Gong Your Prospects

The Electric Pulp blog did a hilarious post called 12 Inquiries that got the gong, named after the tv show The Gong Show

Some of the humor may be limited to those familiar with web design, here’s a few good ones.

4. I’d like to launch my site in 3 weeks and have a design/development budget of $600. Can you provide me with a .PSD mockup of your ideas to help me make my decision?


7. We manufacture approximately 85,000 industrial truck parts and need an ecommerce outlet available in four weeks. I need your help convincing the company to spend more than $1,000. How quickly can you come out?


8. … In lieu of payment, I could add you to my advertiser list once the site launches.


9. I’m starting my own development business and would like to learn more about how you price your projects. Can you tell me how you’d respond to the following RFP?

Humour aside, if you’ve recently started up a business, you will get some prospective clients you need to say no to because they’re not a good fit for you or have unrealistic expectations, or they’re going to be a more trouble than they’re worth.

Adults with ADHD are more likely than non ADDers to say yes to new opportunities, including business opportunities.
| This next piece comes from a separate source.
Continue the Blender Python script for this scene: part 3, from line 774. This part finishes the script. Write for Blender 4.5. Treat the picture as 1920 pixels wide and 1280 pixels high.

This is because doing new things or adding on new clients can be stimulating and crank up the dopamine we’re so often short of. That and our tendency to be impulsive or entrepreneurial depending on the context. It often can be a major factor in our success (ADDers are often excellent enterpreneurs) or a major source of grief.

Sometimes you have to learn the hard way, that one way to create a more profitable and satisfying business is learning to say no to the wrong opportunities for you.

What business opportunities are you glad you said no to?

2 thoughts on “Gong Your Prospects”

  1. Pete,

    You’re right about learning to say “no”. Breaking up is hard to do, but it’s easier to do it before you start dating.

    Glad to hear our humor (mind if I spell it the crazy American way?) was appreciated.

  2. good analogy Michael, your humour was definitely appreciated and i think will serve you in a secondary way by helping you to indirectly to screen out those prospects who don’t have a sense of humour. They’d probably be no fun to work with anyways.